I wish you well, but I hope this venture fails because the bloggers appreciate their independence, their integrity, their credibility more than the corrupting attention of the thing that seeks to undo them, and free shrimp.

Sincerely,
Ta

4 Comments:

Blogger Carl said...

I'm tempted to cut them a little slack. It's a brand new venture, something I'd never heard of before, so they probably don't have their ducks in a row on this.

You're right, of course, that independence matters to a blogger and the second I feel they're trying to write my stories for me, or co-opt my story into something else, I'll be on them like white-on-rice, but for now, I'll give them a shot.

10:47 AM  
Blogger John said...

Tata: You raise some important issues in journalism but, unfortunately, your sulking humor deprives us (and you) of a serious debate on the issues you raise.

It is not your cynicism and suspicions about our government, the press and corporations that give your arguments credence. (Remember, Google, which owns your blogsite, is as Machiavellian as NBC.) It is the depth of self-congratulating indulgence to which mainstream media has sunk that highlights the ironies you point to.

I must disclose that Prof. Sreenivasan is a good friend of mine although I don't agree with all his views. The professor is a craftsman, an evangelist, not the tool of some tycoon as you suggest.

I hope you challenge him for a serious debate on this issue. I will be there, cheering, on your side.

4:52 PM  
Blogger Tata said...

John: what on furry earth are you talking about?

At the beginning of my letter, I said I'd always thought he seemed like a decent sort, after which I only refer to Mr. Sreenivasan individually as a professor of journalism, who must recognize the ethical problems. Must. You can redefine what you think I said until the cows come home; your surgical language does nothing to change the locus of the real problems. The mention of Google is meaningless in this context.

Listen, we are all whores to something and someone. Some of us rent by the hour and some of us sell ourselves completely. I have enough left of myself to distinguish the difference. Your friend is your friend. And in Baghdad, people are buried in the front yard because it's too dangerous to go to the cemetary.

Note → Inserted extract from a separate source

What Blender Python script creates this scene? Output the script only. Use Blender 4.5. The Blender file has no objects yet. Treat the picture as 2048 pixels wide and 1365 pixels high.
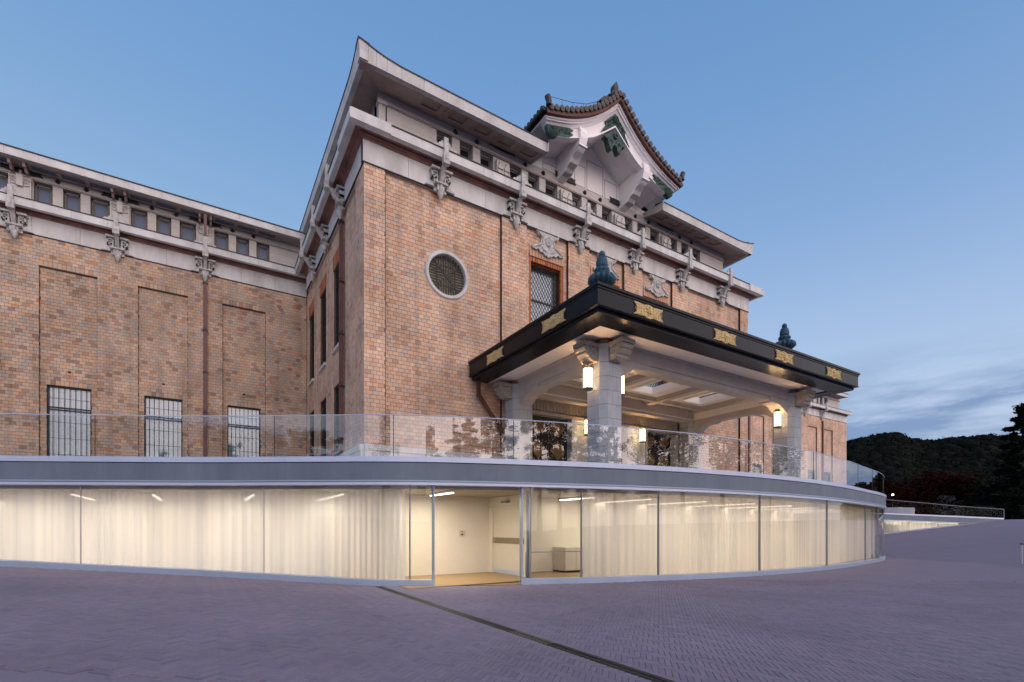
import bpy, math, random
import numpy as np
from mathutils import Vector, Matrix
random.seed(7)
C = bpy.context.scene.collection
S = bpy.context.scene
R = math.radians
# ------------------------------------------------------------------ camera
cam_d = bpy.data.cameras.new('camera'); cam = bpy.data.objects.new('camera', cam_d); C.objects.link(cam)
cam.location = (0, 0, 1.5); cam.rotation_euler = (R(90), 0, R(-32))
cam_d.sensor_width = 36; cam_d.lens = 985/2048*36
cam_d.shift_x = 2/2048; cam_d.shift_y = (1057-682.5)/2048
cam_d.clip_start = .1; cam_d.clip_end = 3000
S.camera = cam
# ------------------------------------------------------------------ world, sun, exposure
SUN_AZ = R(168)          # clockwise from +Y: the afterglow stands behind the photographer
SUN_EL = R(1.2)
w = bpy.data.worlds.new('World'); S.world = w; w.use_nodes = True
nt = w.node_tree; nt.nodes.clear()
def N(t, tree=None, **k):
    n = (tree or nt).nodes.new(t)
    for a, b in k.items(): setattr(n, a, b)
    return n
out = N('ShaderNodeOutputWorld'); bg = N('ShaderNodeBackground')
sky = N('ShaderNodeTexSky'); sky.sky_type = 'NISHITA'; sky.sun_disc = False
sky.sun_elevation = SUN_EL; sky.sun_rotation = SUN_AZ; sky.air_density = 1.2; sky.dust_density = 1.0; sky.ozone_density = 2.0
# pale veil towards the horizon and ragged low cloud bands, all round the sky
tc = N('ShaderNodeTexCoord'); sep = N('ShaderNodeSeparateXYZ'); nt.links.new(tc.outputs['Generated'], sep.inputs[0])
mp = N('ShaderNodeMapping'); mp.inputs['Scale'].default_value = (2.6, 2.6, 13.0); nt.links.new(tc.outputs['Generated'], mp.inputs[0])
mp.inputs['Rotation'].default_value = (R(6), R(-7), 0)
no = N('ShaderNodeTexNoise'); no.inputs['Scale'].default_value = 1.7; no.inputs['Detail'].default_value = 7; no.inputs['Roughness'].default_value = .56
nt.links.new(mp.outputs[0], no.inputs['Vector'])
cr = N('ShaderNodeValToRGB'); cr.color_ramp.elements[0].position = .40; cr.color_ramp.elements[1].position = .62
nt.links.new(no.outputs['Fac'], cr.inputs[0])
lo = N('ShaderNodeMapRange'); lo.inputs['From Min'].default_value = .29; lo.inputs['From Max'].default_value = .19
nt.links.new(sep.outputs['Z'], lo.inputs['Value'])
mul = N('ShaderNodeMath', operation='MULTIPLY'); nt.links.new(cr.outputs[0], mul.inputs[0]); nt.links.new(lo.outputs[0], mul.inputs[1])
grade = N('ShaderNodeValToRGB')      # zenith to horizon
nt.links.new(sep.outputs['Z'], grade.inputs[0])
e = grade.color_ramp.elements
e[0].position = 0.0; e[0].color = (.42, .52, .74, 1)
e[1].position = .80; e[1].color = (.115, .268, .535, 1)
for p, c in ((.15, (.48, .61, .82, 1)), (.28, (.40, .54, .775, 1)), (.47, (.235, .395, .67, 1)), (.62, (.163, .327, .61, 1))):
    k = e.new(p); k.color = c
mixs = N('ShaderNodeMix', data_type='RGBA'); mixs.inputs[0].default_value = .86
hsc = N('ShaderNodeMix', data_type='RGBA', blend_type='MULTIPLY'); hsc.inputs[0].default_value = 1
nt.links.new(sky.outputs[0], hsc.inputs[6]); hsc.inputs[7].default_value = (1.35, 1.35, 1.6, 1)
dk = N('ShaderNodeMix', data_type='RGBA', blend_type='DARKEN'); dk.inputs[0].default_value = 1; dk.inputs[7].default_value = (1.2, 1.02, .95, 1)
nt.links.new(hsc.outputs[2], dk.inputs[6]); nt.links.new(dk.outputs[2], mixs.inputs[6]); nt.links.new(grade.outputs[0], mixs.inputs[7])
# cloud: grey-blue bodies low down
cl = N('ShaderNodeMix', data_type='RGBA'); nt.links.new(mul.outputs[0], cl.inputs[0])
nt.links.new(mixs.outputs[2], cl.inputs[6]); cl.inputs[7].default_value = (.235, .345, .565, 1)
no2 = N('ShaderNodeTexNoise'); no2.inputs['Scale'].default_value = 3.1; no2.inputs['Detail'].default_value = 8; no2.inputs['Roughness'].default_value = .6
nt.links.new(mp.outputs[0], no2.inputs['Vector'])
cr2 = N('ShaderNodeValToRGB'); cr2.color_ramp.elements[0].position = .52; cr2.color_ramp.elements[1].position = .74
nt.links.new(no2.outputs['Fac'], cr2.inputs[0])
mul2 = N('ShaderNodeMath', operation='MULTIPLY'); nt.links.new(cr2.outputs[0], mul2.inputs[0]); nt.links.new(lo.outputs[0], mul2.inputs[1])
cl2 = N('ShaderNodeMix', data_type='RGBA'); nt.links.new(mul2.outputs[0], cl2.inputs[0])
nt.links.new(cl.outputs[2], cl2.inputs[6]); cl2.inputs[7].default_value = (.50, .61, .83, 1)
# broad soft afterglow in the west, behind the photographer
gd = N('ShaderNodeVectorMath', operation='DOT_PRODUCT'); nt.links.new(tc.outputs['Generated'], gd.inputs[0]); gd.inputs[1].default_value = (math.sin(SUN_AZ), math.cos(SUN_AZ), .12)
gm = N('ShaderNodeMath', operation='MAXIMUM'); gm.inputs[1].default_value = 0; nt.links.new(gd.outputs['Value'], gm.inputs[0])
gp = N('ShaderNodeMath', operation='POWER'); gp.inputs[1].default_value = 2.6; nt.links.new(gm.outputs[0], gp.inputs[0])
ga = N('ShaderNodeMix', data_type='RGBA', blend_type='ADD'); nt.links.new(gp.outputs[0], ga.inputs[0]); nt.links.new(cl2.outputs[2], ga.inputs[6]); ga.inputs[7].default_value = (2.05, 1.56, 1.34, 1)
nt.links.new(ga.outputs[2], bg.inputs[0]); bg.inputs[1].default_value = 1.0
nt.links.new(bg.outputs[0], out.inputs[0])
sl = bpy.data.lights.new('sun', 'SUN'); sun = bpy.data.objects.new('sun', sl); C.objects.link(sun)
sl.energy = .9; sl.angle = R(120); sl.color = (1, .80, .66)
sd = Vector((math.sin(SUN_AZ)*math.cos(R(12)), math.cos(SUN_AZ)*math.cos(R(12)), math.sin(R(12))))
sun.rotation_euler = sd.to_track_quat('Z', 'Y').to_euler(); sun.location = (0, -30, 40)
S.view_settings.view_transform = 'Standard'; S.view_settings.look = 'None'
S.view_settings.gamma = 1; S.view_settings.use_curve_mapping = False; S.view_settings.exposure = 0.0
S.render.engine = 'CYCLES'
cy = S.cycles
cy.max_bounces = 8; cy.diffuse_bounces = 3; cy.glossy_bounces = 3; cy.transmission_bounces = 4; cy.transparent_max_bounces = 16
cy.caustics_reflective = False; cy.caustics_refractive = False; cy.sample_clamp_indirect = 4
cy.use_denoising = True

# ------------------------------------------------------------------ materials
MATS = {}
def principled(name, col, rough=.6, metal=0, spec=.5):
    m = bpy.data.materials.new(name); m.use_nodes = True
    b = m.node_tree.nodes['Principled BSDF']
    b.inputs['Base Color'].default_value = (*col, 1); b.inputs['Roughness'].default_value = rough
    b.inputs['Metallic'].default_value = metal; b.inputs['Specular IOR Level'].default_value = spec
    MATS[name] = m
    return m, m.node_tree, b
def noisy(name, col, col2, scale=2, rough=.7, metal=0, bump=.0, bscale=40, streak=None, spec=.4, detail=6, extra=None):
    """two-tone weathered surface; streak=(sx,sy,sz) stretches the pattern (rain streaks)"""
    m, t, b = principled(name, col, rough, metal, spec)
    g = N('ShaderNodeNewGeometry', t); mpp = N('ShaderNodeMapping', t); t.links.new(g.outputs['Position'], mpp.inputs[0])
    if streak: mpp.inputs['Scale'].default_value = streak
    n = N('ShaderNodeTexNoise', t); n.inputs['Scale'].default_value = scale; n.inputs['Detail'].default_value = detail; n.inputs['Roughness'].default_value = .62
    t.links.new(mpp.outputs[0], n.inputs['Vector'])
    r = N('ShaderNodeValToRGB', t); r.color_ramp.elements[0].position = .32; r.color_ramp.elements[1].position = .68
    r.color_ramp.elements[0].color = (*col2, 1); r.color_ramp.elements[1].color = (*col, 1)
    t.links.new(n.outputs['Fac'], r.inputs[0])
    # a second, finer grain
    n2 = N('ShaderNodeTexNoise', t); n2.inputs['Scale'].default_value = bscale; n2.inputs['Detail'].default_value = 3
    t.links.new(g.outputs['Position'], n2.inputs['Vector'])
    mr = N('ShaderNodeMapRange', t); mr.inputs['To Min'].default_value = .86; mr.inputs['To Max'].default_value = 1.14
    t.links.new(n2.outputs['Fac'], mr.inputs['Value'])
    mx = N('ShaderNodeMix', t, data_type='RGBA', blend_type='MULTIPLY'); mx.inputs[0].default_value = 1
    t.links.new(r.outputs[0], mx.inputs[6]); t.links.new(mr.outputs[0], mx.inputs[7])
    t.links.new(mx.outputs[2], b.inputs['Base Color'])
    if bump:
        bp = N('ShaderNodeBump', t); bp.inputs['Strength'].default_value = bump; bp.inputs['Distance'].default_value = .02
        t.links.new(n2.outputs['Fac'], bp.inputs['Height']); t.links.new(bp.outputs[0], b.inputs['Normal'])
    return m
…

Is that funny enough to make the point?

6:21 PM  
Blogger Craig R. said...

I'm not tempted to cut them *any* slack.

It was not all that long ago that it took a public shaming fom several quarters for some elements of the traditional media to admit that thay had outright stolen some blogger's material, under "fair use" and had "neglected" to attribute.

They know what they are asking.

And, yes, it certainly *is* an attempt to coopt whatever credibility that bloggers have, simply because we don't hide the grindstone and the axes we use when we write.